Monday, December 31, 2012
Weighing the Pro's and Con's
Saturday evening I went to my friend Ryan’s house to catch up on some beer pong to practice for the new year’s party the following week. I always love going over there, because no matter what bull shit I’ve encountered in my day I can walk into Ryan’s house and be in a better mood almost instantaneously. Between good friends, good music and alcohol it’s hard not to cheer up a little.
“Dude it’s been like, 2 years since you two have seen each other” Ryan noted regarding his friend Charlie and I. Charlie and I hadn’t seen each other in quite a while due to different schedules and whatever else, so we were catching up a little.
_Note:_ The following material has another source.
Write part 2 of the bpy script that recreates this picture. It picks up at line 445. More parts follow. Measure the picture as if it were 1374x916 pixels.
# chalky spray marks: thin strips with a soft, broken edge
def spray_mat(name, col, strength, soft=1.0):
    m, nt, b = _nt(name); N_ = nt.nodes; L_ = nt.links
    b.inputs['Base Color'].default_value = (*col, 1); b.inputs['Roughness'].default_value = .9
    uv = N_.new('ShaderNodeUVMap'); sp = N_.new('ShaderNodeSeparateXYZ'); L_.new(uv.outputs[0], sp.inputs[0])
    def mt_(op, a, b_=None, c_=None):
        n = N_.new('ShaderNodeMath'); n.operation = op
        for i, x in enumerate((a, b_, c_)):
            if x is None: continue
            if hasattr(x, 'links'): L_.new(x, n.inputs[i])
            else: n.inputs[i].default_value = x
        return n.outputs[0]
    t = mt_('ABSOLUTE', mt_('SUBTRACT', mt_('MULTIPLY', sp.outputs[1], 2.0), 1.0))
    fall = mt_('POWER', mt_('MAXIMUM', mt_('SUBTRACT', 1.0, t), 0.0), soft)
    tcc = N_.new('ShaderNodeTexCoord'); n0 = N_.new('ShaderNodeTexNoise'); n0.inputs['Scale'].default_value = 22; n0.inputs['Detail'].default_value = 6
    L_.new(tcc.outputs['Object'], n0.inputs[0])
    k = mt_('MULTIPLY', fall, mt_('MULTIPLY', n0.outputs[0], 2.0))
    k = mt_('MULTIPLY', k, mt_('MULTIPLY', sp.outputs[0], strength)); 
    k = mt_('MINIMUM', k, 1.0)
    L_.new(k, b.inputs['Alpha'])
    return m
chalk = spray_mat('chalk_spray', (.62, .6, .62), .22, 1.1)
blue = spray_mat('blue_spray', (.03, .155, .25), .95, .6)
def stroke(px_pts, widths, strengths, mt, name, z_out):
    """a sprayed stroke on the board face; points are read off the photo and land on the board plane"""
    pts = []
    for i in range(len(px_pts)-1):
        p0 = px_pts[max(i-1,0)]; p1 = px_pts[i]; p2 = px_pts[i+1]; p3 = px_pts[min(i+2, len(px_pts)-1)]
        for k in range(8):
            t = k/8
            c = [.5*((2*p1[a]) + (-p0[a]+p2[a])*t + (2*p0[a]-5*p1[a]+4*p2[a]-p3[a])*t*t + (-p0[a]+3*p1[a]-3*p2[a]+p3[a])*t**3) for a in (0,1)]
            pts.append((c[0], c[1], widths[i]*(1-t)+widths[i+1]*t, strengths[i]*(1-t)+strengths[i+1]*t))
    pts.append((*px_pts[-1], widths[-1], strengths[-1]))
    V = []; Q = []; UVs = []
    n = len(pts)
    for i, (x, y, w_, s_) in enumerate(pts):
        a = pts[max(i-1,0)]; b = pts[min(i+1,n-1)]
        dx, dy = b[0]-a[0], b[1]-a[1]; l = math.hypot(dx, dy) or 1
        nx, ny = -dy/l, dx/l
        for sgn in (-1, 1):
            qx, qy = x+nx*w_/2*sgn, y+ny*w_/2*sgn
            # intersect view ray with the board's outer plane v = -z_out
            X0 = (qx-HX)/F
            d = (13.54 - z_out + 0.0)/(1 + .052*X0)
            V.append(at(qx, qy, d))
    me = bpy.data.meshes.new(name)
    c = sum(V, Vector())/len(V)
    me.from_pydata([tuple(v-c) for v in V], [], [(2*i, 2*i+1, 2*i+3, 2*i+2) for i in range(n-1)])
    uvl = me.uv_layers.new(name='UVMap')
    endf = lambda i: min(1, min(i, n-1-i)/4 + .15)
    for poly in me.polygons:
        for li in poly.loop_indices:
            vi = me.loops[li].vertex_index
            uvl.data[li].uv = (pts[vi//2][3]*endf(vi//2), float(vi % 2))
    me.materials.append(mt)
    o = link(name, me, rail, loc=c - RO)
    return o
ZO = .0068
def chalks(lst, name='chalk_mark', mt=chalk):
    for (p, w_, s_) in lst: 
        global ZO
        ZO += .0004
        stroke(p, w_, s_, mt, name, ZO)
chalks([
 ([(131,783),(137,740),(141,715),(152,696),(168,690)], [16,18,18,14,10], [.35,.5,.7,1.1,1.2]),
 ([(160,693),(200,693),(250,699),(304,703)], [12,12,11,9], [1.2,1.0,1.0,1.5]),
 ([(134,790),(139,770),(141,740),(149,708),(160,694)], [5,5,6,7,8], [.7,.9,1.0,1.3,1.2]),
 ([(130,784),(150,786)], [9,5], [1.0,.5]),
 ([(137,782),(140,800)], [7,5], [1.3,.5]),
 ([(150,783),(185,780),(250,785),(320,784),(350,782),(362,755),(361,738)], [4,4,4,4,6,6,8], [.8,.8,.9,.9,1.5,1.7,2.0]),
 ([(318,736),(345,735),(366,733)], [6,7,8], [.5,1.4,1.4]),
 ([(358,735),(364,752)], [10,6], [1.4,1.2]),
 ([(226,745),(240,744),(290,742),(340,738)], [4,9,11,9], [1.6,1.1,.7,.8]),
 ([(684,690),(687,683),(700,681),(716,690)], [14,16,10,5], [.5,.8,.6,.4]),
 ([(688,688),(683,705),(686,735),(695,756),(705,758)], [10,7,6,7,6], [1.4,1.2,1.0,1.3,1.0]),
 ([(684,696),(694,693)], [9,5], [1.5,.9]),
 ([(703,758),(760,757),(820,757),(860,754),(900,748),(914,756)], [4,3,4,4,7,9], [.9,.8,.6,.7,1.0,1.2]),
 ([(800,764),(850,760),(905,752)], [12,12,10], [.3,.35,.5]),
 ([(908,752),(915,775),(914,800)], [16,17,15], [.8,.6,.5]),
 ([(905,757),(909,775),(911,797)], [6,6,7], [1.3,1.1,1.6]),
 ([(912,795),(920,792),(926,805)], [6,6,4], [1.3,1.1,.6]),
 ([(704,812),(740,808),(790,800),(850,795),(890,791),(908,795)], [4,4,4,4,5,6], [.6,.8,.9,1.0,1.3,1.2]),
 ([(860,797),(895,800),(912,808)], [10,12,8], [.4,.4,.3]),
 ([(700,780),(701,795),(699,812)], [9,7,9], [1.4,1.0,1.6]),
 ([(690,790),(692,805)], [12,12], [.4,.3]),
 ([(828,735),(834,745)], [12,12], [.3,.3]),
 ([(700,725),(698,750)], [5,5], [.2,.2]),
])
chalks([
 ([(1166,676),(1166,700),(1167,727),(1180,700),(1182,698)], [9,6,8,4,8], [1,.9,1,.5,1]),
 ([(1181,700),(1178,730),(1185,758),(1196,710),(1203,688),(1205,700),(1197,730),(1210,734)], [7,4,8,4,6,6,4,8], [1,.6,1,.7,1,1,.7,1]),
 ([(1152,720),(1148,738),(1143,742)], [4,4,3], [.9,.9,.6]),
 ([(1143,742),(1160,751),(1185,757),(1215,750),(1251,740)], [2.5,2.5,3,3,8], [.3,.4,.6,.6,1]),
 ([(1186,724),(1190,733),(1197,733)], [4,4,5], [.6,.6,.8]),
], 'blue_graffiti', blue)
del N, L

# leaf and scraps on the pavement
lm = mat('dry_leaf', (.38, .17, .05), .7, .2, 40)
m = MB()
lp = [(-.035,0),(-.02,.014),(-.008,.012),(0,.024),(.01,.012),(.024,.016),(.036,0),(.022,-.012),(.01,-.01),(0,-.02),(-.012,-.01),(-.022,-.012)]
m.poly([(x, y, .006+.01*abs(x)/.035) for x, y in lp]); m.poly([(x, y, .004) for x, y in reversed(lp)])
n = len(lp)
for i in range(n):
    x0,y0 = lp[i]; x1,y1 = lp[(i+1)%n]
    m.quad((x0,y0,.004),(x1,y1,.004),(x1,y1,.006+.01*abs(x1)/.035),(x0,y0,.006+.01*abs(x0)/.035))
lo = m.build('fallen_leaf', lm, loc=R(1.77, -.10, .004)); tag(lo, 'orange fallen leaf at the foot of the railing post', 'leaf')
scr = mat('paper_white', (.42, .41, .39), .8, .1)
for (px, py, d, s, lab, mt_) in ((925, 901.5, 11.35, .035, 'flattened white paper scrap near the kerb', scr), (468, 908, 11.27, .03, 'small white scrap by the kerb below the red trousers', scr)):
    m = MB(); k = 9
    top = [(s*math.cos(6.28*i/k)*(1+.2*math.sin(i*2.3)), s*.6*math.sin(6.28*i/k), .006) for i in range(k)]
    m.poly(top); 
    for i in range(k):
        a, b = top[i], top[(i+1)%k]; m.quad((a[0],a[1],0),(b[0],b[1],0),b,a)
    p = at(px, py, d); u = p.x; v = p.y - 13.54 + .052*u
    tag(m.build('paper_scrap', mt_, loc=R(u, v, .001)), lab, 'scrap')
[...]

“I know, I’ve been in a relationship and had my head up someone’s butt for almost 2 years” I replied. It was true, and frankly I didn’t know how far my head was wedged up there until I was able to pry myself away and relearn what fresh air tasted like. We exchanged some of the brief usual “how do you do’s” before taking some fruity, um… I mean masculine shot Ryan had concocted for us to throw back.
“So uh, I read your blog! I loved it, it was really funny” Charlie said, and gave me a high-five. This really surprised me primarily because it was coming from a guy. Who read my blog. Weird. But I liked it! So now that I know that I have the men’s attention, I’m curious to see what I could get away will saying that would also intrigue them enough to keep reading. I’d have to throw in some cleavage pictures to entice and retain their attention without a doubt-they’re so easily amused by boobs.
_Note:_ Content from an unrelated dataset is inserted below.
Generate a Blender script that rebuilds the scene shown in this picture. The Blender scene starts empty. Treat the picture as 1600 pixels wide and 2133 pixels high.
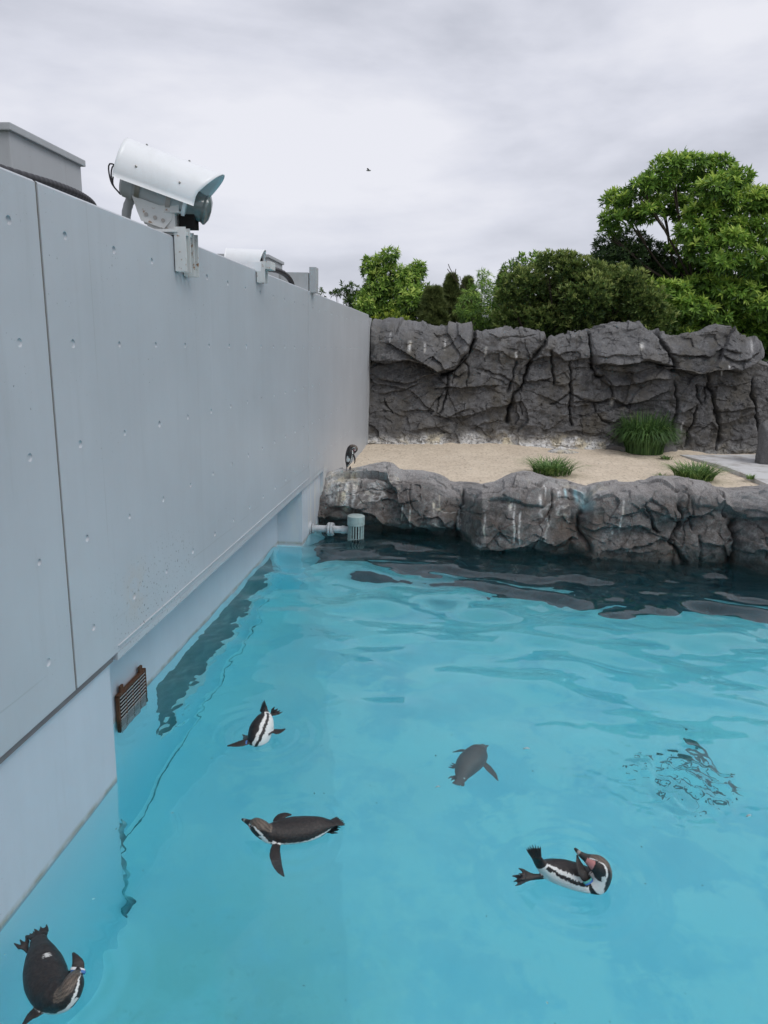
import bpy, bmesh, math, random
import numpy as np
from mathutils import Vector, Matrix, kdtree
rng = np.random.default_rng(7); random.seed(7)
R_ = math.radians
scene = bpy.context.scene
C = scene.collection

# ------------------------------------------------------------------ camera
YAW, PITCH, ROLL, FPX, EYE = R_(5.25), R_(13.054), R_(1.415), 1476.0, 3.0
def cam_axes():
    fw = Vector((-math.sin(YAW)*math.cos(PITCH), math.cos(YAW)*math.cos(PITCH), -math.sin(PITCH)))
    r = Vector((math.cos(YAW), math.sin(YAW), 0)); u = r.cross(fw)
    c, s = math.cos(ROLL), math.sin(ROLL)
    return r*c+u*s, u*c-r*s, fw
RX, UP, FW = cam_axes()
cam = bpy.data.objects.new('camera', bpy.data.cameras.new('camera')); C.objects.link(cam)
cam.matrix_world = Matrix(((RX.x, UP.x, -FW.x, 0), (RX.y, UP.y, -FW.y, 0), (RX.z, UP.z, -FW.z, EYE), (0, 0, 0, 1)))
cam.data.sensor_fit = 'VERTICAL'; cam.data.sensor_height = 36; cam.data.lens = 36*FPX/2133
cam.data.clip_end = 2000; cam.data.clip_start = .05
scene.camera = cam

# ------------------------------------------------------------------ sky, sun, exposure
SUN_EL, SUN_AZ = R_(52), R_(125)
world = bpy.data.worlds.new('World'); scene.world = world; world.use_nodes = True
wn, wl = world.node_tree.nodes, world.node_tree.links
wn.clear()
wo = wn.new('ShaderNodeOutputWorld'); mixs = wn.new('ShaderNodeMixShader')
sky = wn.new('ShaderNodeTexSky'); sky.sky_type = 'NISHITA'; sky.sun_disc = False
sky.sun_elevation = SUN_EL; sky.sun_rotation = SUN_AZ
b1 = wn.new('ShaderNodeBackground'); b1.inputs[1].default_value = .1; wl.new(sky.outputs[0], b1.inputs[0])
b2 = wn.new('ShaderNodeBackground'); b2.inputs[1].default_value = 1.0
tc = wn.new('ShaderNodeTexCoord'); mp = wn.new('ShaderNodeMapping'); mp.inputs['Scale'].default_value = (1, 1, 3.0)
mp.inputs['Location'].default_value = (.3, .8, .2)
wl.new(tc.outputs['Generated'], mp.inputs[0])
n1 = wn.new('ShaderNodeTexNoise'); n1.inputs['Scale'].default_value = 1.7; n1.inputs['Detail'].default_value = 5; n1.inputs['Roughness'].default_value = .5
n1.inputs['Distortion'].default_value = .6
wl.new(mp.outputs[0], n1.inputs['Vector'])
rp = wn.new('ShaderNodeValToRGB'); 
n2 = wn.new('ShaderNodeTexNoise'); n2.inputs['Scale'].default_value = 5.2; n2.inputs['Detail'].default_value = 6; n2.inputs['Roughness'].default_value = .55
wl.new(mp.outputs[0], n2.inputs['Vector'])
nm = wn.new('ShaderNodeMix'); nm.inputs[0].default_value = .30; wl.new(n1.outputs['Fac'], nm.inputs[2]); wl.new(n2.outputs['Fac'], nm.inputs[3]); wl.new(nm.outputs[0], rp.inputs[0])
e = rp.color_ramp.elements
e[0].position = .37; e[0].color = (.57, .59, .67, 1); e[1].position = .61; e[1].color = (.86, .865, .93, 1)
m = e.new(.5); m.color = (.73, .745, .83, 1)
wl.new(rp.outputs[0], b2.inputs[0])
mixs.inputs[0].default_value = .94
wl.new(b1.outputs[0], mixs.inputs[1]); wl.new(b2.outputs[0], mixs.inputs[2]); wl.new(mixs.outputs[0], wo.inputs[0])
sd = bpy.data.lights.new('sun', 'SUN'); sd.energy = 1.5; sd.angle = R_(30); sd.color = (1, .97, .93)
so = bpy.data.objects.new('sun', sd); C.objects.link(so)
dv = Vector((math.sin(SUN_AZ)*math.cos(SUN_EL), math.cos(SUN_AZ)*math.cos(SUN_EL), math.sin(SUN_EL)))
so.rotation_euler = dv.to_track_quat('Z', 'Y').to_euler(); so.location = dv*50
vs = scene.view_settings; vs.view_transform = 'Standard'; vs.look = 'None'; vs.exposure = 0; vs.gamma = 1
scene.render.engine = 'CYCLES'; scene.cycles.use_denoising = True
scene.cycles.max_bounces = 14; scene.cycles.transmission_bounces = 10; scene.cycles.transparent_max_bounces = 16
scene.cycles.blur_glossy = .6; scene.cycles.volume_bounces = 5

# ------------------------------------------------------------------ geometry helpers
def ray(px, py):
    return (FW*FPX + RX*(px-800) - UP*(py-1066.5)).normalized()
def onz(px, py, z):
    d = ray(px, py); t = (z-EYE)/d.z; return Vector((d.x*t, d.y*t, z))
def ony(px, py, y):
    d = ray(px, py); t = y/d.y; return Vector((d.x*t, y, EYE+d.z*t))
def onx(px, py, x):
    d = ray(px, py); t = x/d.x; return Vector((x, d.y*t, EYE+d.z*t))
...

Looking back at my post “Ripping off the band-aid”, I’m forced to revisit a life experience of mine that has impacted a part of who I am in many different ways. In reflection toward my past relationship, I initially tend to recall all the positive qualities. The nostalgia wears thin as I am overcome with shame and confusion in reminiscence of his lies, and situations where I proved my naivety and young age.
“Have you and Matt contacted one another since the breakup?” People always ask. My first reaction to that is always ‘What good would that do.’ Seriously? What good would it do? I would be lying if I said I don’t contemplate potential dialogue between Matt and I about the pain he’s inflicted upon me. In the car, when I’m jamming to the Glitch Mob, from time to time I will illustrate the perfect conversation where I put Matt in his place for what he’s done, bringing to light his lack of faith and ambition which exhausted me deeply on a regular basis.
To satisfy your craving of self-gratification in knowing that I am indeed human and woman, yes I miss the good things about being in a relationship. I feel as if the emotions and advantages of being in a loving relationship were ripped and stolen from me, creating a sudden outpouring of love, that I once directed towards someone. And now that someone is gone. But what I continue to replay in the back of my mind are the facts that brought me to where I am today: He moved on, so must I. He found someone new, So must I. Even if he did get a running head start and find that ‘someone new’ while we were still together. Yeah, there’s that…
So even though I miss having someone to walk in the door to, cook dinner for, and talk lovingly to when I’ve had a rough day, I don’t miss devoting my heart to an unresponsive and disrespectful man child. Sure, I’d love knowing that I have a kiss and a hug waiting at home for me upon my arrival, but I’d rather open my apartment door to a cat and a blank canvas before I settle for a life of sugar coated ridicule and belittlement.
So while I’m redirecting my old love into new, and improved self-love, please take a moment in your near future to indulge yourself in my life experiences. I very much enjoy sharing the awkward and raw moments of my life with the avid reading little blood suckers in the blogosphere.